Он запишет в дневник:
«Я не страдаю о Юлии так отчаянно и сильно, как следовало бы, может быть, потому, что не додумываю значения этой смерти, не могу, боюсь… Ужасающая мысль о нем часто как далекая, потрясающая молния… Да можно ли додумывать? Ведь это сказать себе уже совсем твердо: всему конец.
И весна, и соловьи, и Глотово — как все это далеко и навеки кончено! Если даже опять там буду, то какой это ужас! Могила всего прошлого! А первая весна с Юлием — Круглое, соловьи, вечера, прогулки по большой дороге! Первая зима с ним в Озерках, морозы, лунные ночи… Первые Святки… А впрочем— зачем я пишу все это? Чему это помогает? Все обман, обман».
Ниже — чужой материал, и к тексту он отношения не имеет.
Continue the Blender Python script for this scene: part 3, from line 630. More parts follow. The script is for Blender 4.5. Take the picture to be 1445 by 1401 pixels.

Декабрьским вечером, когда роковая весть дошла до Бунина, он потерянным голосом сказал:
— Вот и вся моя жизнь кончилась! Я помнил его столько, сколько осознавал себя. Он знал меня как никто лучше — и все хорошее, и все плохое. Если я что-то писал, даже здесь, во Франции, я думал: вот прочтет Юлий, что он об этом подумает, что скажет. А теперь… Теперь все кончено.
Бунин говорил так, словно рядом никого не было, и он не видел, что возле него стоит жена и глаза ее наполняются слезами. Он схватился за голову, застонал, надолго застыл недвижимым. Потом поднял голову и страшным, тихим шепотом сказал:
— Я представляю, как он последний раз лег на постель, зябко укутался в одеяло, покашлял — он всегда так делал. И ведь он не знал, что последний раз ложится спать! С ним ушла вся моя прежняя жизнь, это так тяжело…
Он поднялся, стал быстро ходить по комнате:
— Да нет, Бунин Юлий не умер, не умер, не умер… Это какая- то ошибка, я знаю, он жив.
Потом взглянул на жену, словно только что ее заметил, произнес:
— Вера, пожалуйста, оставь меня одного…
Вера Николаевна тихо закрыла за собой дверь.
Бунин молитвенно опустился на колени перед образами: «Спаси и сохрани, Господи…»
9
Бунин мог позволить себе быть сердитым или угнетенным, ласковым или равнодушным. Но Вера Николаевна себе такого позволить не могла никогда. Она всегда была ровна, тиха, в меру разговорчива. Как всякая русская женщина, она чувствовала ответственность за свою семью, за мир внутри ее, за то, чтобы мужу всегда было дома хорошо, уютно, сытно.
Попав в тяжелейшие условия эмигрантского бытия, она впервые в жизни столкнулась с тем страшным, что разъедает душу, как ржавчина металл, — с жестокой материальной нуждой.